Feast of St. Mary Magdelene

Today's Mass Readings

 

In the accumulated reflection of the Church, we come upon what is called the “Three-Headed Mary.” The identifiable facts of St. Mary Magdalene’s life are that she had suffered under demonic possession that Christ wrested from her. She, along with several other women, subsidized and accompanied Jesus and the Twelve in the public ministry. And she was both at Golgotha and one of the first witnesses to Jesus’ Resurrection.

And yet, Mary is three-headed because she has been conflated with the woman caught in adultery in John’s gospel (Jn. 8:1-11). And because in one of the accounts of the anointing of the Lord’s feet, this was a sinful woman (Lk. 7:35-50), and in another, it was associated with a Mary washing them (Jn. 12:3ff) – Mary of Bethany, the sister of Martha and Lazarus – the Church conflated sinful and close relationship to what we knew of the Magdalene in the gospels already. Often Mary Magdalene is depicted as a repentant former prostitute. While this image has been important for people turning away from grave sin to a life of freedom and holiness throughout the history of the Church, it is unfair to make these connections to Mary of Magdala.
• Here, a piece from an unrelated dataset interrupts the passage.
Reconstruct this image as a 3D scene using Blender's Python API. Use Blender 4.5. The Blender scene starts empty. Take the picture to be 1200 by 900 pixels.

There is one association that St. John wants us to make with Mary Magdalene: Eve. When Mary comes to anoint Jesus’ body in the tomb, she does not find it, only to meet the Risen Lord Himself. Here a man and woman meet in a garden. Here, the man calls her “woman.” The glorified Christ and Mary represent a new Adam and Eve, now in a form that should not be held onto because this is a New Creation. Death came through this garden interaction and now it leads to life for humanity. “Consequently,” says St. Paul, “from now on we regard no one according to the flesh, even if we once knew Christ according to the flesh… So, whoever is in Christ is a new creation.” Mary goes from the garden to be the Apostle to the Apostles. St. Thomas Aquinas writes: “Just as a woman had announced the words of death to the first man, so also a woman was the first to announce to the apostles the words of life.”